* **RECORDS FOR PROCESSING**:
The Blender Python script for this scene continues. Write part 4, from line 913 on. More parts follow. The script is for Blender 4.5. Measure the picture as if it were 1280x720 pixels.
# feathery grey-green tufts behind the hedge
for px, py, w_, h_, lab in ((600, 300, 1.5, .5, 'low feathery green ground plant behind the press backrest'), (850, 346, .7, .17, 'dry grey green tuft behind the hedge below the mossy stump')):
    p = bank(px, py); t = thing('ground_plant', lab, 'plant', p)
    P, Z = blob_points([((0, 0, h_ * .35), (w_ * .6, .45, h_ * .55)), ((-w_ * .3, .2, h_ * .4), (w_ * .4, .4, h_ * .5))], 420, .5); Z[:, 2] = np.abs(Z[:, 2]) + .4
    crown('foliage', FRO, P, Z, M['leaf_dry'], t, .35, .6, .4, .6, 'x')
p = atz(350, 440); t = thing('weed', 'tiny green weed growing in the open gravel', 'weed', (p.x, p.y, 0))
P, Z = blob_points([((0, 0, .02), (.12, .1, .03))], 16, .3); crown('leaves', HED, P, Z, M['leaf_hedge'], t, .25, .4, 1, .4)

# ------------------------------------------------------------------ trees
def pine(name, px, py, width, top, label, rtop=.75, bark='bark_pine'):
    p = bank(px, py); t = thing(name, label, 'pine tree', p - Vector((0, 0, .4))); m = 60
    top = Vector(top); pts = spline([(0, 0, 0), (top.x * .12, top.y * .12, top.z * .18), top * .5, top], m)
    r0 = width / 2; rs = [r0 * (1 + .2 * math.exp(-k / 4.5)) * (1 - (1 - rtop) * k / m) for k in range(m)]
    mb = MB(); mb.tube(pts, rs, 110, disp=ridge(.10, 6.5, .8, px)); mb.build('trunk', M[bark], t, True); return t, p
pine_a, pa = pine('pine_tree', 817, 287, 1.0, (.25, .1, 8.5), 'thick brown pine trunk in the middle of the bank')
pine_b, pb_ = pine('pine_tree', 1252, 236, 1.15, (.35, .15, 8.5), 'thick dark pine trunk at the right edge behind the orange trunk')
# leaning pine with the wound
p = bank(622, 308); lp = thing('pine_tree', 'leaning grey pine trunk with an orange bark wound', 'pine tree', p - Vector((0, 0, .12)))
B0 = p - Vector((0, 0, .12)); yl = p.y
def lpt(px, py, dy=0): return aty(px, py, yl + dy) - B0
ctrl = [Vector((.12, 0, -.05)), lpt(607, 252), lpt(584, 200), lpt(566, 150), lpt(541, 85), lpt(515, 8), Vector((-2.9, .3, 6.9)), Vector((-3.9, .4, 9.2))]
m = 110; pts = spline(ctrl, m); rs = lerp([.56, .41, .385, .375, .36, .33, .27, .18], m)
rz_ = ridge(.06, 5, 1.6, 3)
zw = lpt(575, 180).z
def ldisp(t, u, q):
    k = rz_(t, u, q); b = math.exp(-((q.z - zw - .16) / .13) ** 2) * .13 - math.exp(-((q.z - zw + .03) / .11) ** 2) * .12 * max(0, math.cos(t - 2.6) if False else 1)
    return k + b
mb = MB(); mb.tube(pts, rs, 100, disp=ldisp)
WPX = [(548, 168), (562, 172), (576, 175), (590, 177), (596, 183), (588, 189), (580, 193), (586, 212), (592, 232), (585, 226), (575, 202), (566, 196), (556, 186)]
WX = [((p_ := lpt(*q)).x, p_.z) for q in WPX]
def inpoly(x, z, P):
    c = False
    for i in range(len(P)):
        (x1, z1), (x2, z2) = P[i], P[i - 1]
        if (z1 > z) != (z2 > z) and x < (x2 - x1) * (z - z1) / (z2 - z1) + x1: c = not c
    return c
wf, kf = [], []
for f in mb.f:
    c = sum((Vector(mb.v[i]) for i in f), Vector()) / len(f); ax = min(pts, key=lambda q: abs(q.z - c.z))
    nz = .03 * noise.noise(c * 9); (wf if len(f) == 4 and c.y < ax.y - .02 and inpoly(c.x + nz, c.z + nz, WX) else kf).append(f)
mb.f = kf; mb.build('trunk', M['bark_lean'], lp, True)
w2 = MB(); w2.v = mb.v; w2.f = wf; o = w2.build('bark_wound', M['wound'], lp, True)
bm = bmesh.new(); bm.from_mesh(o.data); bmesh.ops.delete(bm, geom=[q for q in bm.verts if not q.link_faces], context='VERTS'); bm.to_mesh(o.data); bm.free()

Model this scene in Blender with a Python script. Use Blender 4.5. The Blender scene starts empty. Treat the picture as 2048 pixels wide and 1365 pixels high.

* **WHAT IS NEEDED**: Set down the listing above in full, please, exactly as it appears.

* **SOLUTION FOR THIS TASK**:
The Blender Python script for this scene continues. Write part 4, from line 913 on. More parts follow. The script is for Blender 4.5. Measure the picture as if it were 1280x720 pixels.
# feathery grey-green tufts behind the hedge
for px, py, w_, h_, lab in ((600, 300, 1.5, .5, 'low feathery green ground plant behind the press backrest'), (850, 346, .7, .17, 'dry grey green tuft behind the hedge below the mossy stump')):
    p = bank(px, py); t = thing('ground_plant', lab, 'plant', p)
    P, Z = blob_points([((0, 0, h_ * .35), (w_ * .6, .45, h_ * .55)), ((-w_ * .3, .2, h_ * .4), (w_ * .4, .4, h_ * .5))], 420, .5); Z[:, 2] = np.abs(Z[:, 2]) + .4
    crown('foliage', FRO, P, Z, M['leaf_dry'], t, .35, .6, .4, .6, 'x')
p = atz(350, 440); t = thing('weed', 'tiny green weed growing in the open gravel', 'weed', (p.x, p.y, 0))
P, Z = blob_points([((0, 0, .02), (.12, .1, .03))], 16, .3); crown('leaves', HED, P, Z, M['leaf_hedge'], t, .25, .4, 1, .4)

# ------------------------------------------------------------------ trees
def pine(name, px, py, width, top, label, rtop=.75, bark='bark_pine'):
    p = bank(px, py); t = thing(name, label, 'pine tree', p - Vector((0, 0, .4))); m = 60
    top = Vector(top); pts = spline([(0, 0, 0), (top.x * .12, top.y * .12, top.z * .18), top * .5, top], m)
    r0 = width / 2; rs = [r0 * (1 + .2 * math.exp(-k / 4.5)) * (1 - (1 - rtop) * k / m) for k in range(m)]
    mb = MB(); mb.tube(pts, rs, 110, disp=ridge(.10, 6.5, .8, px)); mb.build('trunk', M[bark], t, True); return t, p
pine_a, pa = pine('pine_tree', 817, 287, 1.0, (.25, .1, 8.5), 'thick brown pine trunk in the middle of the bank')
pine_b, pb_ = pine('pine_tree', 1252, 236, 1.15, (.35, .15, 8.5), 'thick dark pine trunk at the right edge behind the orange trunk')
# leaning pine with the wound
p = bank(622, 308); lp = thing('pine_tree', 'leaning grey pine trunk with an orange bark wound', 'pine tree', p - Vector((0, 0, .12)))
B0 = p - Vector((0, 0, .12)); yl = p.y
def lpt(px, py, dy=0): return aty(px, py, yl + dy) - B0
ctrl = [Vector((.12, 0, -.05)), lpt(607, 252), lpt(584, 200), lpt(566, 150), lpt(541, 85), lpt(515, 8), Vector((-2.9, .3, 6.9)), Vector((-3.9, .4, 9.2))]
m = 110; pts = spline(ctrl, m); rs = lerp([.56, .41, .385, .375, .36, .33, .27, .18], m)
rz_ = ridge(.06, 5, 1.6, 3)
zw = lpt(575, 180).z
def ldisp(t, u, q):
    k = rz_(t, u, q); b = math.exp(-((q.z - zw - .16) / .13) ** 2) * .13 - math.exp(-((q.z - zw + .03) / .11) ** 2) * .12 * max(0, math.cos(t - 2.6) if False else 1)
    return k + b
mb = MB(); mb.tube(pts, rs, 100, disp=ldisp)
WPX = [(548, 168), (562, 172), (576, 175), (590, 177), (596, 183), (588, 189), (580, 193), (586, 212), (592, 232), (585, 226), (575, 202), (566, 196), (556, 186)]
WX = [((p_ := lpt(*q)).x, p_.z) for q in WPX]
def inpoly(x, z, P):
    c = False
    for i in range(len(P)):
        (x1, z1), (x2, z2) = P[i], P[i - 1]
        if (z1 > z) != (z2 > z) and x < (x2 - x1) * (z - z1) / (z2 - z1) + x1: c = not c
    return c
wf, kf = [], []
for f in mb.f:
    c = sum((Vector(mb.v[i]) for i in f), Vector()) / len(f); ax = min(pts, key=lambda q: abs(q.z - c.z))
    nz = .03 * noise.noise(c * 9); (wf if len(f) == 4 and c.y < ax.y - .02 and inpoly(c.x + nz, c.z + nz, WX) else kf).append(f)
mb.f = kf; mb.build('trunk', M['bark_lean'], lp, True)
w2 = MB(); w2.v = mb.v; w2.f = wf; o = w2.build('bark_wound', M['wound'], lp, True)
bm = bmesh.new(); bm.from_mesh(o.data); bmesh.ops.delete(bm, geom=[q for q in bm.verts if not q.link_faces], context='VERTS'); bm.to_mesh(o.data); bm.free()

Model this scene in Blender with a Python script. Use Blender 4.5. The Blender scene starts empty. Treat the picture as 2048 pixels wide and 1365 pixels high.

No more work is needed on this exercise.